22 April 2014, News Wires – Norway’s Aker Solutions and US services giant Baker Hughes have agreed to form a subsea production technology alliance.
The Olso- and Houston-based duo said the non-incorporated alliance would seek to “develop technology for production solutions that will boost output, increase recovery rates and reduce costs for subsea fields”.
Baker Hughes chief executive Martin Craighead said that the tie-up would aim to “identify and integrate the most effective combinations of in-well and subsea technologies, enabling greater production rates – efficiently and economically – from subsea fields”.
“Deepwater subsea fields have so far been characterized by low recovery rates, and new discoveries in deeper and more hostile environments are making these fields even more costly to develop,” he commented.

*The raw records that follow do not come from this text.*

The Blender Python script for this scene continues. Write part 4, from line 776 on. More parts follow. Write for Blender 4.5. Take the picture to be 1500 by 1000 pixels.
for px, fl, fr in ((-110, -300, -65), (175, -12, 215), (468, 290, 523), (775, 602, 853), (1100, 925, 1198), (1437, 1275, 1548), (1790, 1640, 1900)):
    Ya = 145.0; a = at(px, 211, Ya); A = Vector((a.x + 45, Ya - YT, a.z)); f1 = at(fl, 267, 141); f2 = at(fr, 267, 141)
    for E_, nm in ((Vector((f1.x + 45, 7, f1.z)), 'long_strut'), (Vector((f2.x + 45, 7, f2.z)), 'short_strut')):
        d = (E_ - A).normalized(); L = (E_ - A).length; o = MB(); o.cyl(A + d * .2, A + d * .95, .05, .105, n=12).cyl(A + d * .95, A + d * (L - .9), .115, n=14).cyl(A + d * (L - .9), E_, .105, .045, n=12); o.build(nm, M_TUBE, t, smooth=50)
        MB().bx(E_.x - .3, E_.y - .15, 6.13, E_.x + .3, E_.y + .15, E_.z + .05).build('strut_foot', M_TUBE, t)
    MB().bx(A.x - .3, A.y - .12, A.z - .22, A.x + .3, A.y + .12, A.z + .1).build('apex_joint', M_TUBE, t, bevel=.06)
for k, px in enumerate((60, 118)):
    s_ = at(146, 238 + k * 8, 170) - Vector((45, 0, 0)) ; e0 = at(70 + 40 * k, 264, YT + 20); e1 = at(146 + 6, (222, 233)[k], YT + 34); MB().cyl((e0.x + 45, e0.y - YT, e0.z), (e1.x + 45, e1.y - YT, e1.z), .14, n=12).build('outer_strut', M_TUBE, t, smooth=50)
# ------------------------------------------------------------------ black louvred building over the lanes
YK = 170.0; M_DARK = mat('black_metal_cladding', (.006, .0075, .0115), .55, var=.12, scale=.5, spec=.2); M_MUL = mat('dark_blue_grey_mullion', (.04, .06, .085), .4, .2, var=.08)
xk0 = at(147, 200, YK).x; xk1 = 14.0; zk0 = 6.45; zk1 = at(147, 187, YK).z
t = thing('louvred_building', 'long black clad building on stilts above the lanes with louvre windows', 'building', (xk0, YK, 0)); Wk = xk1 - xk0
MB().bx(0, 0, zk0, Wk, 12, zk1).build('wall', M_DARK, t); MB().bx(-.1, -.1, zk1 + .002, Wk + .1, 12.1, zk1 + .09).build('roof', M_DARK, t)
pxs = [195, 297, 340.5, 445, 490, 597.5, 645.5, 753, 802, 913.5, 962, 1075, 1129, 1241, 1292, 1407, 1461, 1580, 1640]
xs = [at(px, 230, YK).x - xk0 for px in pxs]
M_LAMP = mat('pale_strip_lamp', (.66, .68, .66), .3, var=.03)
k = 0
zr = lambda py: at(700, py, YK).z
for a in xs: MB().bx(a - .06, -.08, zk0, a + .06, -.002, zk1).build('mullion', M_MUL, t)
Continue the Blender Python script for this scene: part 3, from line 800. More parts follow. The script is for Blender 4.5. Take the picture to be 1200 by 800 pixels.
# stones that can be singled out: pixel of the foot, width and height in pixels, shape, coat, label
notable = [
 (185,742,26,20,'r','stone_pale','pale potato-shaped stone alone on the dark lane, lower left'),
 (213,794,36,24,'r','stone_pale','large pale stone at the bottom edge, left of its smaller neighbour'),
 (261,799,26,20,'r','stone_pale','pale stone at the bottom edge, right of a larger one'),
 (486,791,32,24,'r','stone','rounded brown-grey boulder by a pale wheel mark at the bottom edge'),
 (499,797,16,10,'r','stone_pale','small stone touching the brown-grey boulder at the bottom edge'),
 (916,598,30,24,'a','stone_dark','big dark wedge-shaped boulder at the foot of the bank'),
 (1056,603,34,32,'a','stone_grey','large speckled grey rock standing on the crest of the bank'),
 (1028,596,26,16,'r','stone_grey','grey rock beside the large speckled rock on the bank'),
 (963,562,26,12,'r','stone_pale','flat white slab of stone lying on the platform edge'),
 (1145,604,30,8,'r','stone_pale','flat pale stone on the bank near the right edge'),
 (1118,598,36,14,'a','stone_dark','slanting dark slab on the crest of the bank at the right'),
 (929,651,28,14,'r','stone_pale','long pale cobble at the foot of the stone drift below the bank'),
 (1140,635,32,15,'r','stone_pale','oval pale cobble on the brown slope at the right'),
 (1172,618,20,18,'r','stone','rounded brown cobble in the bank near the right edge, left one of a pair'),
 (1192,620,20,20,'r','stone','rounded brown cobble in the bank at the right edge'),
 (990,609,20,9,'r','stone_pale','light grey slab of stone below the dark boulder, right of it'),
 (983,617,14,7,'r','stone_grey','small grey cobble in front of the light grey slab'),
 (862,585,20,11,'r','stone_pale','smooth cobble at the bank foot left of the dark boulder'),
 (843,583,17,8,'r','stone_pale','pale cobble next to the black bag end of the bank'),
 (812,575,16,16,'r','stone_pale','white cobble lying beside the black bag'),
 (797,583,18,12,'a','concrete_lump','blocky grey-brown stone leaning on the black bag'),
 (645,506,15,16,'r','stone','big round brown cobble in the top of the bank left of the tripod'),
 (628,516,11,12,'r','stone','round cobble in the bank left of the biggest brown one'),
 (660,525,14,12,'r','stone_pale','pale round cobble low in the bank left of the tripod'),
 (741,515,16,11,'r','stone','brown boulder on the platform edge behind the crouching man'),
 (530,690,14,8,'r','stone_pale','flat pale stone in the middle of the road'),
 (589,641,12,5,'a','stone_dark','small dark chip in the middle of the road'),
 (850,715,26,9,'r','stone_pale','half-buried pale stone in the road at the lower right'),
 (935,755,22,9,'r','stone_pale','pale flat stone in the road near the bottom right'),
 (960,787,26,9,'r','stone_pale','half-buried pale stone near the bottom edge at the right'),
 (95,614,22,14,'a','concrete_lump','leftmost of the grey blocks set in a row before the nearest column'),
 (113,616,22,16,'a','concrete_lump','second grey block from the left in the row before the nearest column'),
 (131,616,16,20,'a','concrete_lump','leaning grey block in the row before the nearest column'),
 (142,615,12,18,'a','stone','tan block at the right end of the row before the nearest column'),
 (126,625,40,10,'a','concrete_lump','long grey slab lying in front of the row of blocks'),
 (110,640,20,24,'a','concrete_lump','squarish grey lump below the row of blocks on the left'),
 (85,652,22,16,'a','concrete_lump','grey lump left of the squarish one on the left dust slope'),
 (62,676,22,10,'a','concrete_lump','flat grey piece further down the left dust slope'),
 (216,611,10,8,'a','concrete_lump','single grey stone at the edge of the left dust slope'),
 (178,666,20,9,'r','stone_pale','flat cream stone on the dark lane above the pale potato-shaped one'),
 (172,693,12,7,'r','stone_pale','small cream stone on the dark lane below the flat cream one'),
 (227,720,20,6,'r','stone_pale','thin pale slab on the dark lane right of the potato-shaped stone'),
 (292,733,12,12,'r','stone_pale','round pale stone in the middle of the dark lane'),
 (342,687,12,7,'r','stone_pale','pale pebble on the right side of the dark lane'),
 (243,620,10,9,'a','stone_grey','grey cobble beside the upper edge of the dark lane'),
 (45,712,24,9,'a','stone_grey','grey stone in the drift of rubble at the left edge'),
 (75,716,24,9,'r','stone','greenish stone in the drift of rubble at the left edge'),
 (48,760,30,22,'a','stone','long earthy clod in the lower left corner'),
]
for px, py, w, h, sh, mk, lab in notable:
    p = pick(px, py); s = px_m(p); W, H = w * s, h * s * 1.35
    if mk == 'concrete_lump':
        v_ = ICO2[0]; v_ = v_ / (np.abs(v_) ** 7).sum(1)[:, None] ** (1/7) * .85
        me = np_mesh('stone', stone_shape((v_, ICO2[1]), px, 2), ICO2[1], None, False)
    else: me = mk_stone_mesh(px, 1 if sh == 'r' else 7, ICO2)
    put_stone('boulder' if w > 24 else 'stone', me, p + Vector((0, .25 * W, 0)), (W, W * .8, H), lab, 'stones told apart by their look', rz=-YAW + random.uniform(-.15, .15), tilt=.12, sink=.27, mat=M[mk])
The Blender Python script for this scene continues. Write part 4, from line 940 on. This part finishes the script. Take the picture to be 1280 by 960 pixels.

Aker Solutions executive chairman Oyvind Eriksen said that the partnership would help the two companies’ customers to “unlock the vast values that come from subsea production”.
“Subsea factory development is a key focus for Aker Solutions and the partnership with Baker Hughes will provide critical capabilities that will help us develop technologies to create a fully-functioning subsea production system which will improve recovery rates and lower costs for oil producers,” he said.
The new alliance, to be co-located and based in Houston, is to be led by general managers Svenn Ivar Fure of Aker Solutions and Brage Johannessen of Baker Hughes.
The two companies said the new venture would aim to combine Aker Solutions’ strengths in subsea production and processing systems with Baker Hughes’ well completion and artificial lift specialisations, as well as advance industry capabilities in subsea well intervention.
The alliance, whose implementation remain subject to any applicable anti-trust or regulatory approvals, will be structured to allow each company to offer any products and services to create an integrated solution.